- Task directions
Output the data word for word, dropping every image.

- Data segment
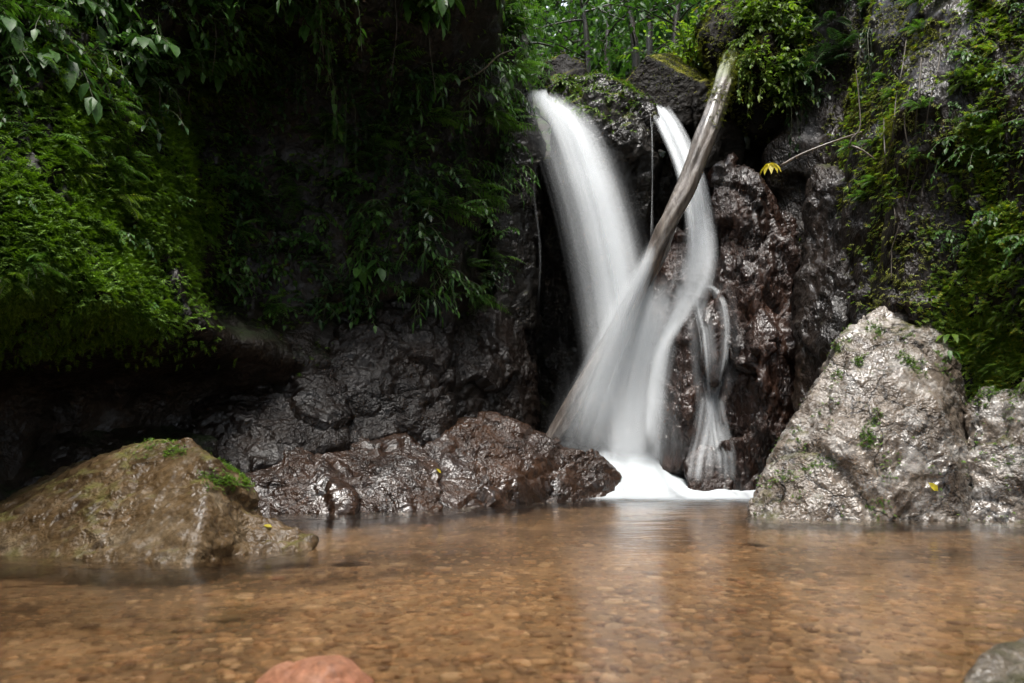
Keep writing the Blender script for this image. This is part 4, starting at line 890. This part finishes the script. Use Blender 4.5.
# bare twigs and hanging roots
def twig(rows, r_, label, name='twig', mat='twig', cat='twig', group=None):
    V, T = tube(np.array([at(*q) for q in rows]), np.linspace(r_, r_ * .5, len(rows)), 8, rng.integers(99), r_ * .2, step=.04); c0 = V.mean(0)
    tag(link(name, mesh(name, V, T, M[mat], origin=c0), None, c0), label, cat, group)
twig([(781, 166, 7.0), (800, 155, 6.95), (830, 143, 6.9), (862, 132, 6.95)], .012, 'bare twig slanting across the dark gap by the right cliff', cat='twig')
twig([(852, 146, 6.9), (862, 150, 6.85), (876, 160, 6.8)], .010, 'short broken twig on the mossy edge of the right cliff')
twig([(849, 148, 6.92), (852, 138, 6.9), (860, 128, 6.9), (859, 100, 6.95), (856, 70, 7.0)], .008, 'thin root hanging straight down to the twig by the right cliff', 'hanging_root', 'root', 'root')
twig([(450, 86, 7.6), (480, 72, 7.5), (498, 56, 7.45), (512, 50, 7.4)], .009, 'pale arching branch reaching toward the top of the main waterfall')
for px_, y0, y1, D in [(160, 88, 142, 4.6), (176, 85, 130, 4.6), (190, 90, 122, 4.7), (168, 92, 150, 4.65), (30, 55, 85, 4.2), (22, 60, 95, 4.2), (215, 20, 75, 5.2), (320, 0, 60, 5.6), (395, 0, 80, 6.2), (428, 10, 95, 6.3)]:
    h_ = hit(px_, y0); D = (h_[0][1] - .12) if h_ is not None else D
    twig([(px_, y0, D), (px_ + rng.normal(0, 2), (y0 * .6 + y1 * .4), D - .03), (px_ + rng.normal(0, 5), y1, D - .02)], .005, 'thin brown root hanging from the left cliff', 'hanging_root', 'root', 'root', 'roots hanging on the left cliff')
for px_, y0, y1 in [(905, 40, 190), (925, 60, 240), (915, 90, 260), (940, 30, 200), (890, 120, 280)]:
    q = []
    for yy_ in np.linspace(y0, y1, 6):
        h_ = hit(px_ + (yy_ - y0) * .12 * (-1 if px_ > 900 else .3) + rng.normal(0, 2), yy_)
        if h_ is not None: w_ = h_[0] + h_[1] * .02; q.append((512 + w_[0] / w_[1] * FPX + rng.normal(0, 3), HOR - (w_[2] - CAMH) / w_[1] * FPX, w_[1]))
    if len(q) > 3: twig(q, .006, 'woody root running down the face of the right cliff', 'clinging_root', 'root', 'root', 'roots on the right cliff')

- Task output
Keep writing the Blender script for this image. This is part 4, starting at line 890. This part finishes the script. Use Blender 4.5.
# bare twigs and hanging roots
def twig(rows, r_, label, name='twig', mat='twig', cat='twig', group=None):
    V, T = tube(np.array([at(*q) for q in rows]), np.linspace(r_, r_ * .5, len(rows)), 8, rng.integers(99), r_ * .2, step=.04); c0 = V.mean(0)
    tag(link(name, mesh(name, V, T, M[mat], origin=c0), None, c0), label, cat, group)
twig([(781, 166, 7.0), (800, 155, 6.95), (830, 143, 6.9), (862, 132, 6.95)], .012, 'bare twig slanting across the dark gap by the right cliff', cat='twig')
twig([(852, 146, 6.9), (862, 150, 6.85), (876, 160, 6.8)], .010, 'short broken twig on the mossy edge of the right cliff')
twig([(849, 148, 6.92), (852, 138, 6.9), (860, 128, 6.9), (859, 100, 6.95), (856, 70, 7.0)], .008, 'thin root hanging straight down to the twig by the right cliff', 'hanging_root', 'root', 'root')
twig([(450, 86, 7.6), (480, 72, 7.5), (498, 56, 7.45), (512, 50, 7.4)], .009, 'pale arching branch reaching toward the top of the main waterfall')
for px_, y0, y1, D in [(160, 88, 142, 4.6), (176, 85, 130, 4.6), (190, 90, 122, 4.7), (168, 92, 150, 4.65), (30, 55, 85, 4.2), (22, 60, 95, 4.2), (215, 20, 75, 5.2), (320, 0, 60, 5.6), (395, 0, 80, 6.2), (428, 10, 95, 6.3)]:
    h_ = hit(px_, y0); D = (h_[0][1] - .12) if h_ is not None else D
    twig([(px_, y0, D), (px_ + rng.normal(0, 2), (y0 * .6 + y1 * .4), D - .03), (px_ + rng.normal(0, 5), y1, D - .02)], .005, 'thin brown root hanging from the left cliff', 'hanging_root', 'root', 'root', 'roots hanging on the left cliff')
for px_, y0, y1 in [(905, 40, 190), (925, 60, 240), (915, 90, 260), (940, 30, 200), (890, 120, 280)]:
    q = []
    for yy_ in np.linspace(y0, y1, 6):
        h_ = hit(px_ + (yy_ - y0) * .12 * (-1 if px_ > 900 else .3) + rng.normal(0, 2), yy_)
        if h_ is not None: w_ = h_[0] + h_[1] * .02; q.append((512 + w_[0] / w_[1] * FPX + rng.normal(0, 3), HOR - (w_[2] - CAMH) / w_[1] * FPX, w_[1]))
    if len(q) > 3: twig(q, .006, 'woody root running down the face of the right cliff', 'clinging_root', 'root', 'root', 'roots on the right cliff')